Objective:
Copy each line exactly.

Data block:

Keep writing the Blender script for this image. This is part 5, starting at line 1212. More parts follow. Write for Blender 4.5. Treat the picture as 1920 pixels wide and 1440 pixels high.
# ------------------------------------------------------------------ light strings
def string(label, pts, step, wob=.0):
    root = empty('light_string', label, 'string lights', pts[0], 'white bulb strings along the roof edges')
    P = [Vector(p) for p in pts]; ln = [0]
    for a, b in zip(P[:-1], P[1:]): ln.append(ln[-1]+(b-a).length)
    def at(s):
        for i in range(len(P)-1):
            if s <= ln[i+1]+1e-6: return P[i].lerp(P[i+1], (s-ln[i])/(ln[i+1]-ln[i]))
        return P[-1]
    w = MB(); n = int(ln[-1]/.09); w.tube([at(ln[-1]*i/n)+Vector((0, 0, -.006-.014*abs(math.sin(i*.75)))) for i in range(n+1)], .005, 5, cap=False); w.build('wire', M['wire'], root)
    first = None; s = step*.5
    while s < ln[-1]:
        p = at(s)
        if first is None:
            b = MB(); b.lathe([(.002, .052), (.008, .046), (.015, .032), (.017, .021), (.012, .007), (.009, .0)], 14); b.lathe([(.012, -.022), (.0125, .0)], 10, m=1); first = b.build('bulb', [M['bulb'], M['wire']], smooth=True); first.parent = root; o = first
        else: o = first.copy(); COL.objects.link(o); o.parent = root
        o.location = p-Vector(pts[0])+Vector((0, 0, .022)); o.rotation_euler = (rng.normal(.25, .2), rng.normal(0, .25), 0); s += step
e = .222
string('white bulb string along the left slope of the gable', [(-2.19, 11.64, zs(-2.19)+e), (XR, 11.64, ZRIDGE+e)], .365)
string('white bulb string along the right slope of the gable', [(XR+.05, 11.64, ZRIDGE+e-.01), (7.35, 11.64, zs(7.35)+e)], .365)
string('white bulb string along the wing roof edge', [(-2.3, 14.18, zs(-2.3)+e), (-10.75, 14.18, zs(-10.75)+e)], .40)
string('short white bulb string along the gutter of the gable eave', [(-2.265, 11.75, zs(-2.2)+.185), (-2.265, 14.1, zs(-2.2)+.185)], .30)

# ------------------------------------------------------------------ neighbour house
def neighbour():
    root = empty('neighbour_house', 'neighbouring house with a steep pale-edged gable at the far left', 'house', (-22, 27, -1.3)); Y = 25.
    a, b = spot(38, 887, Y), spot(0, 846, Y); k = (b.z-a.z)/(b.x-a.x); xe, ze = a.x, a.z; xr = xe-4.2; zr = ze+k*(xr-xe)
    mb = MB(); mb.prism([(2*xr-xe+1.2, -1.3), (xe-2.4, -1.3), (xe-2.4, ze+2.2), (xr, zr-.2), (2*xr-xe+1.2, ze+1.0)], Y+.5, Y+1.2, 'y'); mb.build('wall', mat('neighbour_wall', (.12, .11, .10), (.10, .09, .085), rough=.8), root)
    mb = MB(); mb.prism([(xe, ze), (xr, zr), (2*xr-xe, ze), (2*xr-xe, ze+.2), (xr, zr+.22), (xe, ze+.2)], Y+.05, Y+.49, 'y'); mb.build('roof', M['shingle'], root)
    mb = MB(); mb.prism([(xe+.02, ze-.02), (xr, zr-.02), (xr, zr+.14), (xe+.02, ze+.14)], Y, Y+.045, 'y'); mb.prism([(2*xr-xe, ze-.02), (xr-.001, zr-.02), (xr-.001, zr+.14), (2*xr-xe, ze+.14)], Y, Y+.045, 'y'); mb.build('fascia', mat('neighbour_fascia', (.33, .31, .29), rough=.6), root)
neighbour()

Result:
Keep writing the Blender script for this image. This is part 5, starting at line 1212. More parts follow. Write for Blender 4.5. Treat the picture as 1920 pixels wide and 1440 pixels high.
# ------------------------------------------------------------------ light strings
def string(label, pts, step, wob=.0):
    root = empty('light_string', label, 'string lights', pts[0], 'white bulb strings along the roof edges')
    P = [Vector(p) for p in pts]; ln = [0]
    for a, b in zip(P[:-1], P[1:]): ln.append(ln[-1]+(b-a).length)
    def at(s):
        for i in range(len(P)-1):
            if s <= ln[i+1]+1e-6: return P[i].lerp(P[i+1], (s-ln[i])/(ln[i+1]-ln[i]))
        return P[-1]
    w = MB(); n = int(ln[-1]/.09); w.tube([at(ln[-1]*i/n)+Vector((0, 0, -.006-.014*abs(math.sin(i*.75)))) for i in range(n+1)], .005, 5, cap=False); w.build('wire', M['wire'], root)
    first = None; s = step*.5
    while s < ln[-1]:
        p = at(s)
        if first is None:
            b = MB(); b.lathe([(.002, .052), (.008, .046), (.015, .032), (.017, .021), (.012, .007), (.009, .0)], 14); b.lathe([(.012, -.022), (.0125, .0)], 10, m=1); first = b.build('bulb', [M['bulb'], M['wire']], smooth=True); first.parent = root; o = first
        else: o = first.copy(); COL.objects.link(o); o.parent = root
        o.location = p-Vector(pts[0])+Vector((0, 0, .022)); o.rotation_euler = (rng.normal(.25, .2), rng.normal(0, .25), 0); s += step
e = .222
string('white bulb string along the left slope of the gable', [(-2.19, 11.64, zs(-2.19)+e), (XR, 11.64, ZRIDGE+e)], .365)
string('white bulb string along the right slope of the gable', [(XR+.05, 11.64, ZRIDGE+e-.01), (7.35, 11.64, zs(7.35)+e)], .365)
string('white bulb string along the wing roof edge', [(-2.3, 14.18, zs(-2.3)+e), (-10.75, 14.18, zs(-10.75)+e)], .40)
string('short white bulb string along the gutter of the gable eave', [(-2.265, 11.75, zs(-2.2)+.185), (-2.265, 14.1, zs(-2.2)+.185)], .30)

# ------------------------------------------------------------------ neighbour house
def neighbour():
    root = empty('neighbour_house', 'neighbouring house with a steep pale-edged gable at the far left', 'house', (-22, 27, -1.3)); Y = 25.
    a, b = spot(38, 887, Y), spot(0, 846, Y); k = (b.z-a.z)/(b.x-a.x); xe, ze = a.x, a.z; xr = xe-4.2; zr = ze+k*(xr-xe)
    mb = MB(); mb.prism([(2*xr-xe+1.2, -1.3), (xe-2.4, -1.3), (xe-2.4, ze+2.2), (xr, zr-.2), (2*xr-xe+1.2, ze+1.0)], Y+.5, Y+1.2, 'y'); mb.build('wall', mat('neighbour_wall', (.12, .11, .10), (.10, .09, .085), rough=.8), root)
    mb = MB(); mb.prism([(xe, ze), (xr, zr), (2*xr-xe, ze), (2*xr-xe, ze+.2), (xr, zr+.22), (xe, ze+.2)], Y+.05, Y+.49, 'y'); mb.build('roof', M['shingle'], root)
    mb = MB(); mb.prism([(xe+.02, ze-.02), (xr, zr-.02), (xr, zr+.14), (xe+.02, ze+.14)], Y, Y+.045, 'y'); mb.prism([(2*xr-xe, ze-.02), (xr-.001, zr-.02), (xr-.001, zr+.14), (2*xr-xe, ze+.14)], Y, Y+.045, 'y'); mb.build('fascia', mat('neighbour_fascia', (.33, .31, .29), rough=.6), root)
neighbour()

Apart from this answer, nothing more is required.